- TASK TO COMPLETE:
Omit every picture and return the rest of the data unaltered.

════════════════

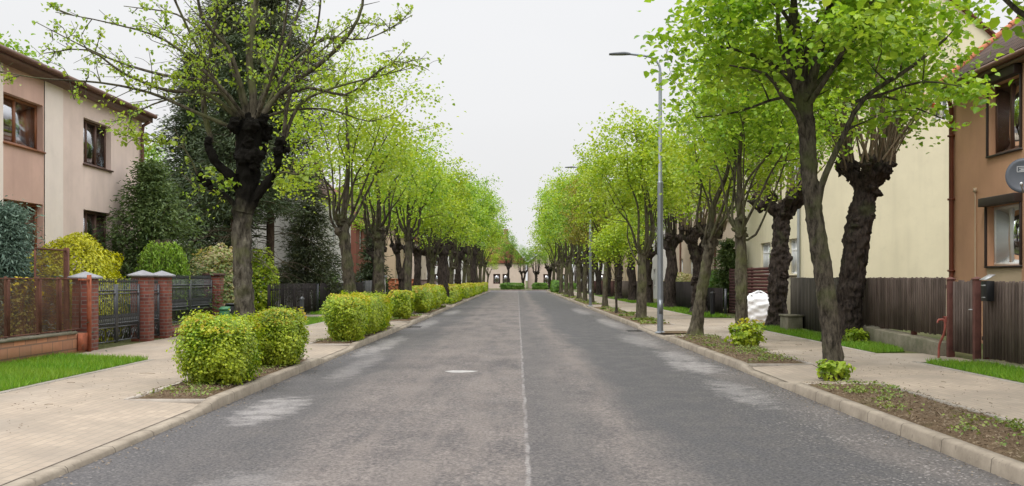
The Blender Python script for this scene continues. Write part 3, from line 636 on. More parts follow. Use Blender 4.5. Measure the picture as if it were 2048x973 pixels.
g = MB(); g.tube([(xf-.36, Y0, zt-.20), (xf-.36, Y1+.1, zt-.20)], .07, 8); g.build('gutter', 'gutter', rf, True)
g = MB(); g.tube([(xf-.07, Y1-.07, .1), (xf-.07, Y1-.07, zt-.7), (xf-.12, Y1-.07, zt-.5), (xf-.33, Y1-.07, zt-.28)], .06, 8)
for z in (1.8, 3.6, 5.2): g.box((xf-.14, Y1-.14, z), (xf, Y1, z+.05))
g.build('downpipe', 'downpipe', H, True)
g = MB(); y = yat(1953, xf); g.tube([(xf-.03, y, .1), (xf-.03, y, 3.72)], .018, 6); g.box((xf-.06, y-.04, 3.70), (xf-.002, y+.04, 3.80)); g.build('cable_conduit', M['pl_tan'], H)
g = MB(); g.add([(xf-.004, Y0+ops[1][0]-.02, .3), (xf-.004, Y0+ops[1][1]+.02, .3), (xf-.004, Y0+ops[1][1]+.02, 1.87), (xf-.004, Y0+ops[1][0]-.02, 1.87)], [(0, 1, 2, 3)]); g.build('render_patch', 'pl_tan', H)

# --- satellite dish on the brown house
y = 21.45; D = empty('satellite_dish', (xf-.02, y, 3.77), 'slate grey round satellite dish bracketed to the brown house wall', 'satellite dish')
g = MB(); n, m = 28, 5; V = []; q = []
ax = Vector((-.50, -.86, .12)).normalized(); ux = ax.cross(Vector((0, 0, 1))).normalized(); uz = ux.cross(ax); cc = Vector((-.42, -.05, 0)); rad = .34
for sgn, off in ((1, 0.0), (-1, -.012)):
    for i in range(m+1):
        r_ = rad*(i+.001)/m
        for j in range(n):
            t = 6.28318*j/n; V.append(cc+ux*r_*math.cos(t)+uz*r_*1.08*math.sin(t)+ax*(.30*r_*r_/rad*.5+off))
q = [(s0+i*n+j, s0+i*n+(j+1) % n, s0+(i+1)*n+(j+1) % n, s0+(i+1)*n+j) for s0 in (0, (m+1)*n) for i in range(m) for j in range(n)]
q += [(m*n+j, m*n+(j+1) % n, (2*m+1)*n+(j+1) % n, (2*m+1)*n+j) for j in range(n)]
g.add(V, q); dd = g.build('reflector', 'dish', D, True)
def onDish(a, b, lift): r2 = math.hypot(a, b/1.08); return cc+ux*a+uz*b+ax*(.15*r2*r2/rad+lift)
g = MB(); s_ = 1
def ring(a0, a1, b0, b1, l): g.add([onDish(a0, b0, l), onDish(a1, b0, l), onDish(a1, b1, l), onDish(a0, b1, l)], [(0, 1, 2, 3)])
for a0, a1, b0, b1 in ((-.22, .12, .19, .20), (-.22, .12, .08, .09), (-.22, -.21, .092, .188), (.11, .12, .092, .188), (-.07, .08, .155, .168), (-.07, .05, .125, .138), (-.07, .08, .102, .112)): ring(a0, a1, b0, b1, .006)
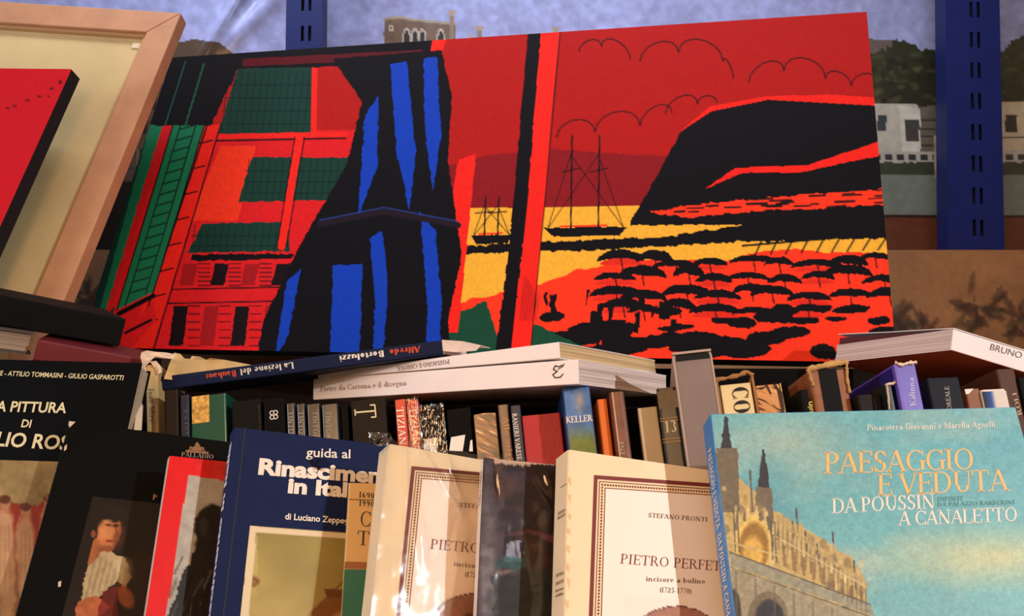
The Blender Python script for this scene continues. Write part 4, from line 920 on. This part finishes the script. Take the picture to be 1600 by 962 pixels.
def ragged(name, F, root, path, wdt, m, seed=1, amp=.0016, y=-.001, n=15, depth=.0022):
    """torn curled edge: a lumpy ribbon following a path of photograph pixels on the spine face"""
    q = random.Random(seed); P2 = [F.on(*a) for a in path]; V = []; 
    L = [0]
    for a, b in zip(P2, P2[1:]): L.append(L[-1]+float(np.linalg.norm(b-a)))
    for i in range(n+1):
        s = L[-1]*i/n; k = max(j for j in range(len(L)) if L[j] <= s+1e-9); k = min(k, len(P2)-2)
        u = (s-L[k])/(L[k+1]-L[k]); c = P2[k]*(1-u)+P2[k+1]*u; dr = P2[k+1]-P2[k]; dr = dr/np.linalg.norm(dr); nn = np.array([-dr[1], dr[0]])
        w2 = wdt*(.6+.8*q.random())
        for a, (o, yy) in enumerate(((-.5, 0), (-.3, -depth*.8), (.1, -depth), (.5, -depth*.3), (.4, depth*.6), (-.3, depth*.6))):
            g = c+nn*(o*w2)+np.array([q.uniform(-amp, amp), q.uniform(-amp, amp)])*.6; V.append((g[0], y+yy+q.uniform(-amp, amp)*.4, g[1]))
    Fq = [(i*6+a, i*6+(a+1) % 6, (i+1)*6+(a+1) % 6, (i+1)*6+a) for i in range(n) for a in range(6)]+[tuple(range(6)), tuple(n*6+5-a for a in range(6))]
    return fix(link(name, V, Fq, m, root, F, smooth=True))

# torn cream jacket book
tan = C('aged_paper', (214, 178, 120), .8, bump=.3, bscale=120, vary=.2, vscale=50)
F, bk, t, h = spine_book('torn_jacket_book', (227, 571), (229, 672), (247, 576), .976, .09, tan, 'cream', 'cream spine book in a torn, curling paper jacket right of the large black book', yaw=1)
text(F, bk, 'Joan Miró', (232.5, 606), (234.5, 660), 8, brown_t, thick=9, thin=5)
torn = C('torn_paper', (232, 204, 176), .85, bump=.4, bscale=90, vary=.12, vscale=60)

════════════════

- TASK OUTPUT:
The Blender Python script for this scene continues. Write part 3, from line 636 on. More parts follow. Use Blender 4.5. Measure the picture as if it were 2048x973 pixels.
g = MB(); g.tube([(xf-.36, Y0, zt-.20), (xf-.36, Y1+.1, zt-.20)], .07, 8); g.build('gutter', 'gutter', rf, True)
g = MB(); g.tube([(xf-.07, Y1-.07, .1), (xf-.07, Y1-.07, zt-.7), (xf-.12, Y1-.07, zt-.5), (xf-.33, Y1-.07, zt-.28)], .06, 8)
for z in (1.8, 3.6, 5.2): g.box((xf-.14, Y1-.14, z), (xf, Y1, z+.05))
g.build('downpipe', 'downpipe', H, True)
g = MB(); y = yat(1953, xf); g.tube([(xf-.03, y, .1), (xf-.03, y, 3.72)], .018, 6); g.box((xf-.06, y-.04, 3.70), (xf-.002, y+.04, 3.80)); g.build('cable_conduit', M['pl_tan'], H)
g = MB(); g.add([(xf-.004, Y0+ops[1][0]-.02, .3), (xf-.004, Y0+ops[1][1]+.02, .3), (xf-.004, Y0+ops[1][1]+.02, 1.87), (xf-.004, Y0+ops[1][0]-.02, 1.87)], [(0, 1, 2, 3)]); g.build('render_patch', 'pl_tan', H)

# --- satellite dish on the brown house
y = 21.45; D = empty('satellite_dish', (xf-.02, y, 3.77), 'slate grey round satellite dish bracketed to the brown house wall', 'satellite dish')
g = MB(); n, m = 28, 5; V = []; q = []
ax = Vector((-.50, -.86, .12)).normalized(); ux = ax.cross(Vector((0, 0, 1))).normalized(); uz = ux.cross(ax); cc = Vector((-.42, -.05, 0)); rad = .34
for sgn, off in ((1, 0.0), (-1, -.012)):
    for i in range(m+1):
        r_ = rad*(i+.001)/m
        for j in range(n):
            t = 6.28318*j/n; V.append(cc+ux*r_*math.cos(t)+uz*r_*1.08*math.sin(t)+ax*(.30*r_*r_/rad*.5+off))
q = [(s0+i*n+j, s0+i*n+(j+1) % n, s0+(i+1)*n+(j+1) % n, s0+(i+1)*n+j) for s0 in (0, (m+1)*n) for i in range(m) for j in range(n)]
q += [(m*n+j, m*n+(j+1) % n, (2*m+1)*n+(j+1) % n, (2*m+1)*n+j) for j in range(n)]
g.add(V, q); dd = g.build('reflector', 'dish', D, True)
def onDish(a, b, lift): r2 = math.hypot(a, b/1.08); return cc+ux*a+uz*b+ax*(.15*r2*r2/rad+lift)
g = MB(); s_ = 1
def ring(a0, a1, b0, b1, l): g.add([onDish(a0, b0, l), onDish(a1, b0, l), onDish(a1, b1, l), onDish(a0, b1, l)], [(0, 1, 2, 3)])
for a0, a1, b0, b1 in ((-.22, .12, .19, .20), (-.22, .12, .08, .09), (-.22, -.21, .092, .188), (.11, .12, .092, .188), (-.07, .08, .155, .168), (-.07, .05, .125, .138), (-.07, .08, .102, .112)): ring(a0, a1, b0, b1, .006)
The Blender Python script for this scene continues. Write part 4, from line 920 on. This part finishes the script. Take the picture to be 1600 by 962 pixels.
def ragged(name, F, root, path, wdt, m, seed=1, amp=.0016, y=-.001, n=15, depth=.0022):
    """torn curled edge: a lumpy ribbon following a path of photograph pixels on the spine face"""
    q = random.Random(seed); P2 = [F.on(*a) for a in path]; V = []; 
    L = [0]
    for a, b in zip(P2, P2[1:]): L.append(L[-1]+float(np.linalg.norm(b-a)))
    for i in range(n+1):
        s = L[-1]*i/n; k = max(j for j in range(len(L)) if L[j] <= s+1e-9); k = min(k, len(P2)-2)
        u = (s-L[k])/(L[k+1]-L[k]); c = P2[k]*(1-u)+P2[k+1]*u; dr = P2[k+1]-P2[k]; dr = dr/np.linalg.norm(dr); nn = np.array([-dr[1], dr[0]])
        w2 = wdt*(.6+.8*q.random())
        for a, (o, yy) in enumerate(((-.5, 0), (-.3, -depth*.8), (.1, -depth), (.5, -depth*.3), (.4, depth*.6), (-.3, depth*.6))):
            g = c+nn*(o*w2)+np.array([q.uniform(-amp, amp), q.uniform(-amp, amp)])*.6; V.append((g[0], y+yy+q.uniform(-amp, amp)*.4, g[1]))
    Fq = [(i*6+a, i*6+(a+1) % 6, (i+1)*6+(a+1) % 6, (i+1)*6+a) for i in range(n) for a in range(6)]+[tuple(range(6)), tuple(n*6+5-a for a in range(6))]
    return fix(link(name, V, Fq, m, root, F, smooth=True))

# torn cream jacket book
tan = C('aged_paper', (214, 178, 120), .8, bump=.3, bscale=120, vary=.2, vscale=50)
F, bk, t, h = spine_book('torn_jacket_book', (227, 571), (229, 672), (247, 576), .976, .09, tan, 'cream', 'cream spine book in a torn, curling paper jacket right of the large black book', yaw=1)
text(F, bk, 'Joan Miró', (232.5, 606), (234.5, 660), 8, brown_t, thick=9, thin=5)
torn = C('torn_paper', (232, 204, 176), .85, bump=.4, bscale=90, vary=.12, vscale=60)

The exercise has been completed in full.